In April, 1906, an account for $10,000 was opened by Daley with the Norfolk bank, in Norfolk, Va., under the name of "John Daley, Agent." No statement was made or asked for whom Daley was agent, and the form of account simply had reference to the form of signature for checks drawn thereon. This continued to be an active account with deposits and withdrawals until Daley's death. The balance of the account, $21,959.55 has since been withdrawn by the administrator.
The account in the complainant bank, which is the subject matter of interpleader, was opened on August 30, 1907, by Daley on one of the occasions when his vessel was in the port of Providence. The first deposit was $300. The account which was entered in the name of "John Daley" was subject to withdrawal by check in the usual manner. A small pass book was given to Daley upon which was the inscription "Blackstone Canal National Bank in account with John Daley." An officer of the bank testified that this was not a savings bank book but was used merely as acknowledgment of receipts. One witness, a friend of Daley's, testified that he went to the bank with Daley when this account was opened, and that Daley then told him that he was going to put some money in the bank for his aunt (Mrs. Stutt) in Brooklyn. On cross-examination the accuracy of the witness' recollection of the exact date of the statement made by Daley was somewhat shaken, but the fact that the statement was made by Daley in connection with and at the time of some deposit on this account is established. At the end of 1910 the total deposits were $1,942.47. On or about January 28, 1911, Daley made a deposit of $200 and requested the bank to change the account to the name of "John Daley. Agent." The cashier of the bank testifies that he "insisted on knowing for whom he was agent, and he stated to me, he was agent for Mrs. Stutt, and I asked him to give us a signature card and put that statement on the card, and at my request he did so." This signature card, signed and written by John Daley, states that the account is that of "John Daley agent for Mrs. E. Stutt, 158 Berkeley Place, Brooklyn, New York."
This was the only account Daley ever had in complainant bank. Daley thereafter made twenty-four deposits on this account, the last deposit in the original deposit book being for $230 on January 2, 1919. In another pass book which was found among the effects of Daley after his death it appears that May 1, 1919, there was a deposit on this account of $847.44, and on September 11, 1920, a deposit for $800. No withdrawals were ever made at any time from this account, which continued unchanged until Daley's death. Neither Mrs. Stutt nor any of her family knew about this or any other bank account of Daley's until after his death.

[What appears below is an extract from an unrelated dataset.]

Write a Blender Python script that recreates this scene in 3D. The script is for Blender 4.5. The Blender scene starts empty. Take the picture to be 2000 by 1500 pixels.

The cause was heard on bill, answer and oral proof by a justice of the Superior Court who decided that Daley, at the time he had the title of the account changed in January, 1911, intended to create, and did then create, a trust in praesenti for the benefit of Mrs. Stutt and that he was a trustee of this fund for her benefit at the time of his death.
The cause is here on the appeal of one of the respondents, the administrator, from a decree ordering the payment of said fund to Mrs. Stutt.
It is conceded by the respondent Oast that, in view of the facts and the form of deposit finally made by Daley, the question of the establishment of a trust is to be decided upon the facts and circumstances of the particular case. Precedents analogous to the case at bar are of value simply as illustrations of the application of the recognized rule of law to the facts of cases of a similar nature.
The acts of Daley in changing the deposit, with his explanatory declarations are, in connection with the circumstances, sufficient to support the decision of the trial justice that a trust was established. Ray v. Simmons, 11 R.I. 266. Knagenhjelm v. R.I. Hos. Trust Co., 43 R.I. 559. The form of the deposit is not conclusive. The test is the intention with which the deposit was made or was changed. The primary and natural proofs of intention are the statements in regard thereto made by the person the purpose of whose act is sought to be discovered. If such statements are consistent with the natural inferences arising from a consideration of the act itself, the proof of intention is much strengthened. By changing the deposit, Daley voluntarily gave up his right as against the bank to treat the fund as his own. Any withdrawal from the fund thereafter must be made not in his own right but in the right and in the name of Mrs. Stutt. The fact that the creation of the trust was not communicated to the beneficiary in some cases is properly held to negative the intention of creating a trust. But in the present case, it has no such controlling effect. Daley was under great obligation to Mrs. Stutt for her kindness and help to him. At the time the change in the deposit was made she did not need the money, but she was growing old and her situation might change and she might be in need. The desire of Daley to benefit Mrs. Stutt and to make some recognition of his appreciation of his many obligations to her can scarcely be questioned. The only explanation suggested for finding a different intention on his part is that Daley still was afraid to have his deposit stand in his own name. But, as already stated, any fear of a suit by reason of the collision must have been much lessened in 1906 and have been entirely dissipated in 1911. The fact that, although he continued to make deposits on this account, he never made any withdrawals strengthens the conclusion that this account was intended by Daley to be of a different character than his account in the Norfolk Bank. The rule is sound, both in law and in common practice, that if the intention with which an act is done is fairly open to two interpretations that interpretation should be favored which assumes that the act was performed with a right rather than a wrong intention. This general principle was referred to with approval in Talbot v. Talbot, 32 R.I. at p. 94.
Considering the circumstances, the relations of the parties and the character of Daley as disclosed by the testimony, the proof of an intention on his part to establish a trust fund for the benefit of Mrs. Stutt in praesenti is clear and satisfactory.
The appeal of the respondent Oast is dismissed; the decree of the Superior Court appealed from is affirmed, and the cause is remanded to the Superior Court for further proceedings.